Faith schools on the rise again

From Monday, faith schools in England will be able to adopt religious belief as a criterion for appointing teachers. The move crystallises exactly two urgent and increasingly controversial debates in England. One, is multiculturalism or integration the goal for society? Two, will a new range of Blairite “specialist” schools including faith schools produce selection by the back door, or will they genuinely improve standards and widen choice? New freedoms for specialist schools reverses a trend set by Brown who had eased back on Blair’s rush towards a mixed economy for schools. Only recently, Schools Secretary Ed Balls named and shamed faith schools for practicing undercover selection by pressurising parent applicants to make donations – a charge they denied, by the way. Now, as the government thrashes around for popular policies, it’s all smiles for faith schools and a return to the Blairite approach.Also on Monday, a new pro-secular coalition called Accord comprising humanists, academics but also some Christians, will launch a campaign against faith schools on the grounds that they widen class and economic division. Interestingly, a Christian think tank Ekklesia is on the secular side on this, stating that faith schools are 90% or even 100% funded by the tax payer and yet they only cater for or prioritise 5% of the population. Faith groups hotly deny that their schools increase divisions of course. Accord is backed by the great secularist celebs, like AC Grayling and Philip Pullman and for the archpriest himself there are no doubts.

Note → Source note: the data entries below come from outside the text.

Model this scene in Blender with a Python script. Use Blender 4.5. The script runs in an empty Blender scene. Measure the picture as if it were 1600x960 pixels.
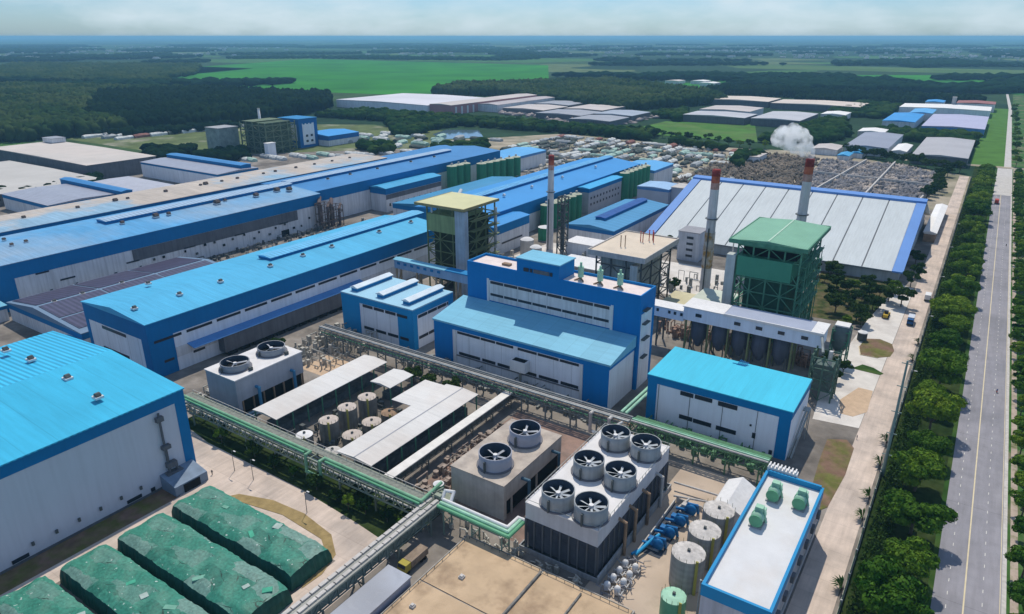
import bpy, bmesh, math, random
import numpy as np
from mathutils import Vector, Matrix
R = math.radians
rnd = random.Random(7)
S = bpy.context.scene
COL = S.collection

# ---------------------------------------------------------------- camera
cam = bpy.data.objects.new("camera", bpy.data.cameras.new("camera"))
COL.objects.link(cam)
cam.location = (0, 0, 120)
cam.rotation_euler = (R(90 - 20.98), 0, R(33.60))
cam.data.sensor_width = 36.0
cam.data.lens = 24.82
cam.data.clip_start = 1.0
cam.data.clip_end = 90000.0
S.camera = cam

# ---------------------------------------------------------------- light
SUN_DIR = Vector((-0.30, 0.52, 1.0)).normalized()      # towards the sun
sun = bpy.data.objects.new("sun", bpy.data.lights.new("sun", 'SUN'))
COL.objects.link(sun)
sun.data.energy = 4.0
sun.data.angle = R(0.5)
sun.data.color = (1.0, 0.925, 0.80)
sun.rotation_euler = SUN_DIR.to_track_quat('Z', 'Y').to_euler()
sun.location = (0, 0, 400)

world = bpy.data.worlds.new("World")
S.world = world
world.use_nodes = True
wn, wl = world.node_tree.nodes, world.node_tree.links
wn.clear()
wo = wn.new('ShaderNodeOutputWorld')
bg = wn.new('ShaderNodeBackground')
bg.inputs['Strength'].default_value = 0.16
sky = wn.new('ShaderNodeTexSky')
sky.sky_type = 'NISHITA'
sky.sun_disc = False
sky.sun_elevation = R(59)
sky.sun_rotation = R(-30)
sky.altitude = 120
sky.air_density = 1.0
sky.dust_density = 0.6
sky.ozone_density = 2.5
tc = wn.new('ShaderNodeTexCoord')
mp = wn.new('ShaderNodeMapping')
mp.inputs['Scale'].default_value = (1.0, 1.0, 3.2)
nz = wn.new('ShaderNodeTexNoise')
nz.inputs['Scale'].default_value = 6.0
nz.inputs['Detail'].default_value = 7
nz.inputs['Roughness'].default_value = 0.55
rp = wn.new('ShaderNodeValToRGB')
rp.color_ramp.elements[0].position = 0.42
rp.color_ramp.elements[1].position = 0.66
mx = wn.new('ShaderNodeMix'); mx.data_type = 'RGBA'
mx.inputs[7].default_value = (4.75, 5.6, 6.15, 1)
sk = wn.new('ShaderNodeMix'); sk.data_type = 'RGBA'; sk.blend_type = 'MULTIPLY'
sk.inputs[0].default_value = 1.0
sk.inputs[7].default_value = (0.42, 0.60, 0.84, 1)
ml = wn.new('ShaderNodeMath'); ml.operation = 'MULTIPLY'; ml.inputs[1].default_value = 0.75
wl.new(tc.outputs['Generated'], mp.inputs[0]); wl.new(mp.outputs[0], nz.inputs['Vector'])
wl.new(nz.outputs['Fac'], rp.inputs[0]); wl.new(rp.outputs[0], ml.inputs[0])
wl.new(ml.outputs[0], mx.inputs[0]); wl.new(sky.outputs[0], sk.inputs[6]); wl.new(sk.outputs[2], mx.inputs[6])
wl.new(mx.outputs[2], bg.inputs['Color']); wl.new(bg.outputs[0], wo.inputs['Surface'])

S.view_settings.view_transform = 'Standard'
S.view_settings.look = 'None'
S.view_settings.gamma = 1.0
S.view_settings.use_curve_mapping = False
S.view_settings.exposure = -0.15
S.render.engine = 'CYCLES'
S.cycles.use_denoising = True
S.cycles.max_bounces = 12
S.cycles.diffuse_bounces = 3
S.cycles.transparent_max_bounces = 8
S.cycles.volume_bounces = 10
S.cycles.use_adaptive_sampling = True

# ---------------------------------------------------------------- materials
MATS = {}
def M(name, c, rough=.65, var=.12, vs=.15, rib=0, ax='Y', ribc=.0, bump=0., streak=0., c2=None, t2=(.45, .62), vs2=.03, metal=0., spec=.12, joint=None, dirt=0., dax='X', jd=.86):
    if name in MATS: return MATS[name]
    m = bpy.data.materials.new(name); m.use_nodes = True
    n, l = m.node_tree.nodes, m.node_tree.links
    b = n['Principled BSDF']
    b.inputs['Roughness'].default_value = rough
    b.inputs['Metallic'].default_value = metal
    b.inputs['Specular IOR Level'].default_value = spec
    co = n.new('ShaderNodeTexCoord').outputs['Object']
    no = n.new('ShaderNodeTexNoise'); no.inputs['Scale'].default_value = vs; no.inputs['Detail'].default_value = 6; no.inputs['Roughness'].default_value = .6
    l.new(co, no.inputs['Vector'])
    mr = n.new('ShaderNodeMapRange'); mr.inputs[1].default_value = .3; mr.inputs[2].default_value = .7
    mr.inputs[3].default_value = 1 - var; mr.inputs[4].default_value = 1 + var
    l.new(no.outputs['Fac'], mr.inputs[0])
    base = None
    if c2:
        n2 = n.new('ShaderNodeTexNoise'); n2.inputs['Scale'].default_value = vs2; n2.inputs['Detail'].default_value = 7; n2.inputs['Roughness'].default_value = .62
        l.new(co, n2.inputs['Vector'])
        r2 = n.new('ShaderNodeValToRGB'); r2.color_ramp.elements[0].position = t2[0]; r2.color_ramp.elements[1].position = t2[1]
        r2.color_ramp.elements[0].color = (*c, 1); r2.color_ramp.elements[1].color = (*c2, 1)
        l.new(n2.outputs['Fac'], r2.inputs[0]); base = r2.outputs[0]
    fac = mr.outputs[0]
    if streak:
        mpn = n.new('ShaderNodeMapping'); mpn.inputs['Scale'].default_value = (1, 1, .05)
        l.new(co, mpn.inputs[0])
        n3 = n.new('ShaderNodeTexNoise'); n3.inputs['Scale'].default_value = .9; n3.inputs['Detail'].default_value = 3
        l.new(mpn.outputs[0], n3.inputs['Vector'])
        m3 = n.new('ShaderNodeMapRange'); m3.inputs[1].default_value = .4; m3.inputs[2].default_value = .7; m3.inputs[3].default_value = 1; m3.inputs[4].default_value = 1 - streak
        l.new(n3.outputs['Fac'], m3.inputs[0])
        mm = n.new('ShaderNodeMath'); mm.operation = 'MULTIPLY'; l.new(fac, mm.inputs[0]); l.new(m3.outputs[0], mm.inputs[1]); fac = mm.outputs[0]
    hgt = None
    if rib:
        w = n.new('ShaderNodeTexWave'); w.wave_type = 'BANDS'; w.bands_direction = ax; w.inputs['Scale'].default_value = .314 / rib
        l.new(co, w.inputs['Vector']); hgt = w.outputs['Fac']
        if ribc:
            m4 = n.new('ShaderNodeMapRange'); m4.inputs[3].default_value = 1 - ribc; m4.inputs[4].default_value = 1 + ribc
            l.new(hgt, m4.inputs[0])
            mm = n.new('ShaderNodeMath'); mm.operation = 'MULTIPLY'; l.new(fac, mm.inputs[0]); l.new(m4.outputs[0], mm.inputs[1]); fac = mm.outputs[0]
    if joint:
        sp = n.new('ShaderNodeSeparateXYZ'); l.new(co, sp.inputs[0])
        src = sp.outputs['XYZ'.index(joint[0])] if joint[0] in 'XYZ' else None
        if src is None:
            aa = n.new('ShaderNodeMath'); aa.operation = 'ADD'; l.new(sp.outputs[0], aa.inputs[0]); l.new(sp.outputs[1], aa.inputs[1]); src = aa.outputs[0]
        dv = n.new('ShaderNodeMath'); dv.operation = 'DIVIDE'; dv.inputs[1].default_value = joint[1]; l.new(src, dv.inputs[0])
        fr = n.new('ShaderNodeMath'); fr.operation = 'FRACT'; l.new(dv.outputs[0], fr.inputs[0])
        lt = n.new('ShaderNodeMapRange'); lt.interpolation_type = 'STEPPED'; lt.inputs['Steps'].default_value = 1
        cp = n.new('ShaderNodeMath'); cp.operation = 'LESS_THAN'; cp.inputs[1].default_value = .22 / joint[1]; l.new(fr.outputs[0], cp.inputs[0])
        m5 = n.new('ShaderNodeMapRange'); m5.inputs[3].default_value = 1; m5.inputs[4].default_value = jd; l.new(cp.outputs[0], m5.inputs[0])
        fl = n.new('ShaderNodeMath'); fl.operation = 'FLOOR'; l.new(dv.outputs[0], fl.inputs[0])
        wn_ = n.new('ShaderNodeTexWhiteNoise'); wn_.noise_dimensions = '1D'; l.new(fl.outputs[0], wn_.inputs['W'])
        m6 = n.new('ShaderNodeMapRange'); m6.inputs[3].default_value = .965; m6.inputs[4].default_value = 1.035; l.new(wn_.outputs['Value'], m6.inputs[0])
        for o_ in (m5.outputs[0], m6.outputs[0]):
            mm = n.new('ShaderNodeMath'); mm.operation = 'MULTIPLY'; l.new(fac, mm.inputs[0]); l.new(o_, mm.inputs[1]); fac = mm.outputs[0]
        n.remove(lt)
    if dirt:
        mpd = n.new('ShaderNodeMapping'); mpd.inputs['Scale'].default_value = {'X': (.06, .7, .3), 'Y': (.7, .06, .3)}[dax]; l.new(co, mpd.inputs[0])
        nd_ = n.new('ShaderNodeTexNoise'); nd_.inputs['Scale'].default_value = 1.0; nd_.inputs['Detail'].default_value = 5; nd_.inputs['Roughness'].default_value = .65; l.new(mpd.outputs[0], nd_.inputs['Vector'])
        m7 = n.new('ShaderNodeMapRange'); m7.inputs[1].default_value = .38; m7.inputs[2].default_value = .72; m7.inputs[3].default_value = 1.02; m7.inputs[4].default_value = 1 - dirt; l.new(nd_.outputs['Fac'], m7.inputs[0])
        mm = n.new('ShaderNodeMath'); mm.operation = 'MULTIPLY'; l.new(fac, mm.inputs[0]); l.new(m7.outputs[0], mm.inputs[1]); fac = mm.outputs[0]
    mul = n.new('ShaderNodeVectorMath'); mul.operation = 'SCALE'
    if base: l.new(base, mul.inputs[0])
    else: mul.inputs[0].default_value = c
    l.new(fac, mul.inputs['Scale']); l.new(mul.outputs[0], b.inputs['Base Color'])
    if rib or bump:
        bp = n.new('ShaderNodeBump')
        bp.inputs['Strength'].default_value = .14 if rib else min(1, bump); bp.inputs['Distance'].default_value = .12 if rib else .5
        l.new(hgt if hgt else no.outputs['Fac'], bp.inputs['Height']); l.new(bp.outputs[0], b.inputs['Normal'])
    MATS[name] = m
    return m

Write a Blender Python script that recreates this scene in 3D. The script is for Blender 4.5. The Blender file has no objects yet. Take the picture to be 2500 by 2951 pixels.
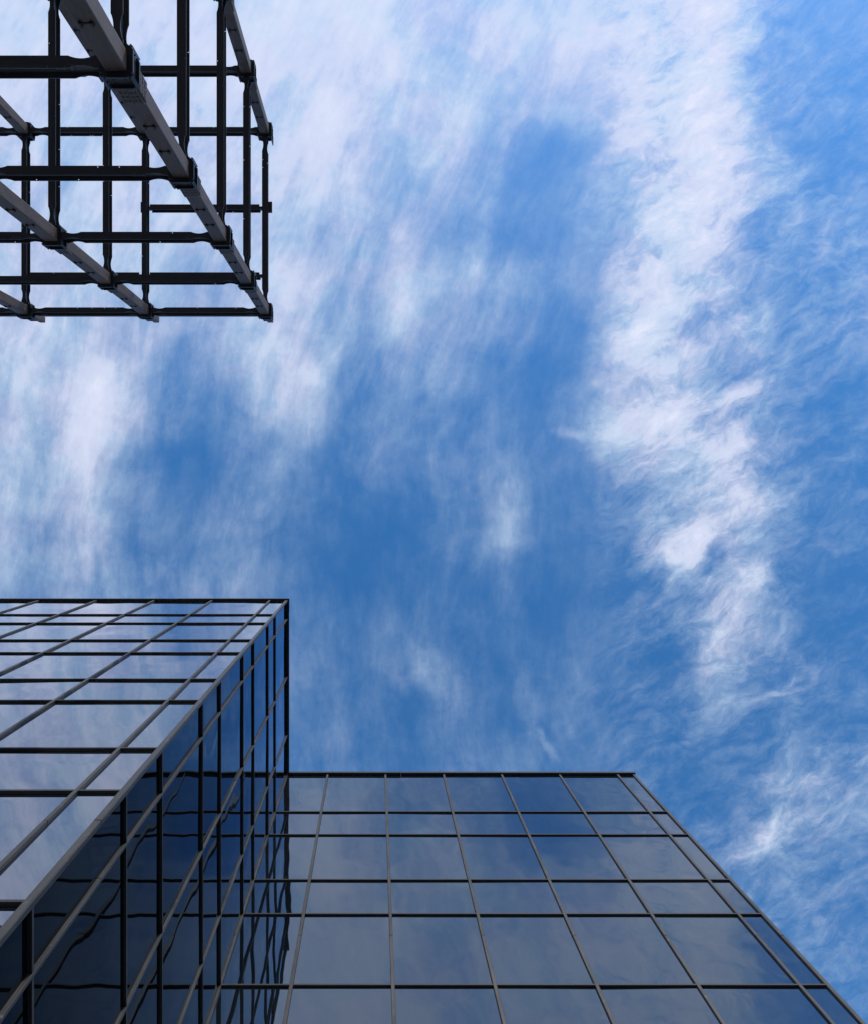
import bpy, math, random
from mathutils import Vector, Matrix

random.seed(7)
scene = bpy.context.scene
col = scene.collection
R = math.radians

# ------------------------------------------------------------------ camera
# Standing on the ground, pointed straight up; image right = +X, image down = +Y.
EYE = 1.6
cd = bpy.data.cameras.new('camera')
cam = bpy.data.objects.new('camera', cd)
col.objects.link(cam)
cam.location = (0, 0, EYE)
cam.rotation_euler = (math.pi, 0, 0)
cd.sensor_fit = 'HORIZONTAL'
cd.sensor_width = 36.0
cd.lens = 36.0 * 2050 / 2500
cd.shift_x = 0.0668
cd.shift_y = -0.0182
cd.clip_start = 0.05
cd.clip_end = 5000
scene.camera = cam

# ------------------------------------------------------------------ exposure
vs = scene.view_settings
vs.view_transform = 'Standard'
vs.look = 'None'
vs.exposure = 0.5
vs.gamma = 1.0
vs.use_curve_mapping = False

# ------------------------------------------------------------------ sun
SUN_AZ = (0.20, -0.98)          # horizontal direction towards the sun
SUN_EL = R(27)
sl = bpy.data.lights.new('sun', 'SUN')
sl.energy = 2.2
sl.angle = R(0.6)
sl.color = (1.0, 0.93, 0.84)
sun = bpy.data.objects.new('sun', sl)
col.objects.link(sun)
sdir = Vector((SUN_AZ[0] * math.cos(SUN_EL), SUN_AZ[1] * math.cos(SUN_EL), math.sin(SUN_EL)))
sun.rotation_euler = sdir.to_track_quat('Z', 'Y').to_euler()
sun.location = (6, -30, 60)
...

It’s easy to make this an abstract issue of principle but it’s more complicated on the ground. In Ealing where I live, a very mixed ethnic and social area of west London, the Christian schools are very popular and have an ethnically mixed intake. Southall which is part of Ealing borough is overwhelmingly Asian and the number of faith schools there is increasing in response to widespread consultation and local polling. A new Sikh school there will reserve 20% of places for non-Sikhs, with priority given to looked after children, i.e. it’s really for the convenience of Sikh nannies. In January 2004 there were almost 7000 state-maintained faith schools in England, making up 36 per cent of primary and 17 per cent of secondary schools. The numbers are growing. While religion has political resonances absent in England, the English trend can only hold back the cause of education together in Northern Ireland.